Except, really, we're not. Or only limitedly so.
We want the Spirit to do something safe. We want something predictable that will look good and have obvious tangible impact -- something that shows up in counting statistics, preferably. And that's not how the Spirit operates.
This explains, I think, why churches are so often prone to use music as a substitute or proxy for a genuine in-breaking experience of the Holy Spirit.
Music is not tame or neutral, as was hopefully made clear in the previous entry here. It inevitably affects any words to which it is joined, any audience to which it is played, any event in which it is introduced. And it is true enough that you don't necessarily know absolutely for sure what that effect is going to be, or at least not for every person involved (different styles of music will cause different people to respond differently and all that).
You don't know for sure, but you do have a pretty good idea, or at least an expectation, what that result will be.
For one thing, in the cases noted at the beginning of this entry, you've probably already got some feedback about the use of "praise & worship" music (still, no one has ever explained to me how those two things got separated) or a professionalized choir or hymn repertory, whether you asked for that feedback or not.

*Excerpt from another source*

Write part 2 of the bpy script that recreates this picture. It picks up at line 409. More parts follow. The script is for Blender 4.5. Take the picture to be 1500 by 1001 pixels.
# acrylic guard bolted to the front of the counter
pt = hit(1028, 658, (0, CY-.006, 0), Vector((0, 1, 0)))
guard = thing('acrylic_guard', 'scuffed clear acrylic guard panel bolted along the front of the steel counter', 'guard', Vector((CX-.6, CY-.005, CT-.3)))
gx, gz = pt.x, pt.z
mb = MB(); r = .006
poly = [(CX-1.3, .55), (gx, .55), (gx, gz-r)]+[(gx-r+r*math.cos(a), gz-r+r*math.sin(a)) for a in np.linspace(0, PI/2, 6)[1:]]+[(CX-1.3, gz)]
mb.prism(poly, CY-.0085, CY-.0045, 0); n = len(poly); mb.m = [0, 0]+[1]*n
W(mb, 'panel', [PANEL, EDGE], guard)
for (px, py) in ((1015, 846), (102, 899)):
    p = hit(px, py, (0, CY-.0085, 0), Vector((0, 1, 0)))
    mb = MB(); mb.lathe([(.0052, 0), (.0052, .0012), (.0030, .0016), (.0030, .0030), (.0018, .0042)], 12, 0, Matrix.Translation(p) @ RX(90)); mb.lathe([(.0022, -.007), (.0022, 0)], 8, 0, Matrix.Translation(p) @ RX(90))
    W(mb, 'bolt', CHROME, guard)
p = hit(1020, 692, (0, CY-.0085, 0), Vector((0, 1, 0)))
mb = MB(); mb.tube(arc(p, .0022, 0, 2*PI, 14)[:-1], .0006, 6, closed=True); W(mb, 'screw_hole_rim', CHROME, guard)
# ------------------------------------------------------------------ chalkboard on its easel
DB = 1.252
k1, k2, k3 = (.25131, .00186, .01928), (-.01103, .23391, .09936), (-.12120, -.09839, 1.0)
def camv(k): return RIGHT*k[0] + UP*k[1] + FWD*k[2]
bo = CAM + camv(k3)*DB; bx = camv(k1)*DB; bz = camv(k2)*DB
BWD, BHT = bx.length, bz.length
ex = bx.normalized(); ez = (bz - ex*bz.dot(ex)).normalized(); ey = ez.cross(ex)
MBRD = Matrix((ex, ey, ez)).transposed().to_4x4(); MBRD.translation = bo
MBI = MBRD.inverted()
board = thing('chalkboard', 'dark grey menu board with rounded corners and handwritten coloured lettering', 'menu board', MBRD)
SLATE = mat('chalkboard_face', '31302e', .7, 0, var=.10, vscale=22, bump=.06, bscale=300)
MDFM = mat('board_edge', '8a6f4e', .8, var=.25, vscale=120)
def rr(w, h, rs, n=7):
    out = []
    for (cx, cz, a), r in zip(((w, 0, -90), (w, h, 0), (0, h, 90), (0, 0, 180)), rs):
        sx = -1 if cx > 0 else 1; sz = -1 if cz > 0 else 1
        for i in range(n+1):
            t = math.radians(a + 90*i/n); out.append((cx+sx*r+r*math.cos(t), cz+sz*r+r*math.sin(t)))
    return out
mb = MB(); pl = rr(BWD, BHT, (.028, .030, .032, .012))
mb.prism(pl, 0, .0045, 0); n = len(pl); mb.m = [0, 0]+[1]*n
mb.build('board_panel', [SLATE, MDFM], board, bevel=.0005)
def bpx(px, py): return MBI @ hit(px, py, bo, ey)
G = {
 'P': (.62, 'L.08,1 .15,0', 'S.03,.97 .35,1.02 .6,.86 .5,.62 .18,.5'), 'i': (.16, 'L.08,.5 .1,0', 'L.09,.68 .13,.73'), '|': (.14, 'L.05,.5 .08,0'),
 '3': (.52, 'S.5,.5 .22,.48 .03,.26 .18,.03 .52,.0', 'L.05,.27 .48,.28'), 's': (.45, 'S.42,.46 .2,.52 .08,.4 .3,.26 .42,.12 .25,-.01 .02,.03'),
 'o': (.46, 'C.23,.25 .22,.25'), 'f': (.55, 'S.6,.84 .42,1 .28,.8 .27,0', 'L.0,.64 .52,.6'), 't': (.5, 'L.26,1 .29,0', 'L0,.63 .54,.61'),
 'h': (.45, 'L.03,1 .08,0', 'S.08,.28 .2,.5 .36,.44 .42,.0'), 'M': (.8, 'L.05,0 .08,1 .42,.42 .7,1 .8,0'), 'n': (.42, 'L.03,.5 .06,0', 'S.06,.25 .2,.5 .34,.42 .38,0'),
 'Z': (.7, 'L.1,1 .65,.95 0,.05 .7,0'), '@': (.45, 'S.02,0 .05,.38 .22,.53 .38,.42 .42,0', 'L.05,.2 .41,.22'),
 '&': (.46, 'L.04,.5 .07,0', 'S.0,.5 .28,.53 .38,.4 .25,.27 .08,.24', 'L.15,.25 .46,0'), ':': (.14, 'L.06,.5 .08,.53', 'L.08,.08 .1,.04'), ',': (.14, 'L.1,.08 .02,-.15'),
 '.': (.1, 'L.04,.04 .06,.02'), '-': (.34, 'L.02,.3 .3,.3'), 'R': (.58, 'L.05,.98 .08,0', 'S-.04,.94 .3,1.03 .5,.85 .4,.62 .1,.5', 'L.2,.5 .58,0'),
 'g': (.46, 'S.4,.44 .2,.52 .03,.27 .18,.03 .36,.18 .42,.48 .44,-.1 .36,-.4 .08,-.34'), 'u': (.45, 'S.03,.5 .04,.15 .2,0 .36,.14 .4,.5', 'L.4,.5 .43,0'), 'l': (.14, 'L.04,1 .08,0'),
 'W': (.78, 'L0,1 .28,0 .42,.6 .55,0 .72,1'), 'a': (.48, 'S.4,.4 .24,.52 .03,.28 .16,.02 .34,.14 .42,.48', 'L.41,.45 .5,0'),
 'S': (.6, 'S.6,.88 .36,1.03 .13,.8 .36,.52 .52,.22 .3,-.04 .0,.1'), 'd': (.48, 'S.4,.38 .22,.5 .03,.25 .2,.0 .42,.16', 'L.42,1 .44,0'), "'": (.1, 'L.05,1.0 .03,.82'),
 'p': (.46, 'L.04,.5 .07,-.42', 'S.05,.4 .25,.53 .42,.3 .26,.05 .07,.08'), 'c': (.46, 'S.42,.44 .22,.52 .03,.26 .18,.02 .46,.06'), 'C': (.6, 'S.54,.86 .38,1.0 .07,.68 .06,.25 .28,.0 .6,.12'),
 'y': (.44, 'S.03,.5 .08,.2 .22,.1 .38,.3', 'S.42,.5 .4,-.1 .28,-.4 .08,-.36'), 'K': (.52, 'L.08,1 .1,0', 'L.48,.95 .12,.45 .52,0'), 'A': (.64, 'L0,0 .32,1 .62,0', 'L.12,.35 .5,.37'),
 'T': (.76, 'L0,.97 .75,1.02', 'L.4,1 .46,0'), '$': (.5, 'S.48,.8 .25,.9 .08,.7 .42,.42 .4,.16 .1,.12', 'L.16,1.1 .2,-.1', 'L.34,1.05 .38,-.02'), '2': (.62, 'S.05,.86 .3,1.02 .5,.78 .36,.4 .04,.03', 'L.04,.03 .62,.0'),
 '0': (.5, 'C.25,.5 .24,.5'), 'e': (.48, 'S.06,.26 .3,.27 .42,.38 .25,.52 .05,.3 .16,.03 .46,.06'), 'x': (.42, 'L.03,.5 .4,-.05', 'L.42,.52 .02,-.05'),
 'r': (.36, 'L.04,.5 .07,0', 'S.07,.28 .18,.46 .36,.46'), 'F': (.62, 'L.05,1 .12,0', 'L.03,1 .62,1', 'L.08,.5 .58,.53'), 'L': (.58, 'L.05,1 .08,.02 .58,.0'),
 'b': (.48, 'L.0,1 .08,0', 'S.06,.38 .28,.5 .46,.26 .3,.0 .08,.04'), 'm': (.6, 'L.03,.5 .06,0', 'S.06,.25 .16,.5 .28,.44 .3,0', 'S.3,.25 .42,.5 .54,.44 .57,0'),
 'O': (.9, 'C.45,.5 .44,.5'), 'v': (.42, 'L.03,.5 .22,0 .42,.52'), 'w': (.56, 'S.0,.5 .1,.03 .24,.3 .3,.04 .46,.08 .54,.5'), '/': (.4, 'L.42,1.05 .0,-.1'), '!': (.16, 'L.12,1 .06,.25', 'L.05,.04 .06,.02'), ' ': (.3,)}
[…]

Some of what you can know is more or less baked into the style of music in question; by about the third contemporary worship song, at the latest, some of the congregation will be lifting holy hands or something. That's just how that goes. After the professionalized choir essays a movement of a Mozart mass, their efforts will be rewarded with judicious, tasteful, proper applause. Congregants will get all nostalgic and weepy when they've sung "Amazing Grace" at the thirteenth straight hymn sing. We know these things.
In short, music (yes, including congregational singing) is good at producing all the feels, as some of my seminary classmates would say, and so it becomes a quick and safe way of generating a series of largely emotional (maybe sometimes intellectual) reactions that can be passed off as "the moving of the Spirit" in the congregation.
It's not.
Music isn't neutral, remember; it really does have a first and foremost tendency to call attention to itself before anything else. It will have its affect; it will produce joy or sadness or rage or melancholy or any number of other responses if deployed without regard for that affective quality that is, frankly, a lot of the pleasure in most of the music that even has a chance of entering most churches (the likes of Arnold Schoenberg, Anton Webern, Pierre Boulez etc. have mostly not entered the church's musical repertoire).
Music can, when chosen and prepared with diligence and prayerful insight, be a vehicle through which the Spirit can move. It can and has happened, sometimes even working through those affective qualities that can otherwise make music more distraction than witness. The mere presentation of music in worship, however, is no guarantee of the Spirit's action in worship. People may well be moved, yes, but not necessarily by anything other than well-done music. That's not necessarily a bad thing, but by no means is it the main thing as far as worship is concerned.
Given that, about the best you can do, dear pastor, is choose what is yours to choose with the same mind and theological training you use to prepare your sermon; work with your musicians to prepare and present that music with the most skill and understanding possible; and to see that song of the people as an intrinsic part of the gathering of the congregation, the proclamation of and response to the Word, and the sending of the people out to be the body of Christ in the world. In other words, treat the hymns as if they are important parts of worship.
They are, right?
None of the musical types represented here guarantee that the Holy Spirit will show up and do what you want it to do. None of them. Okay?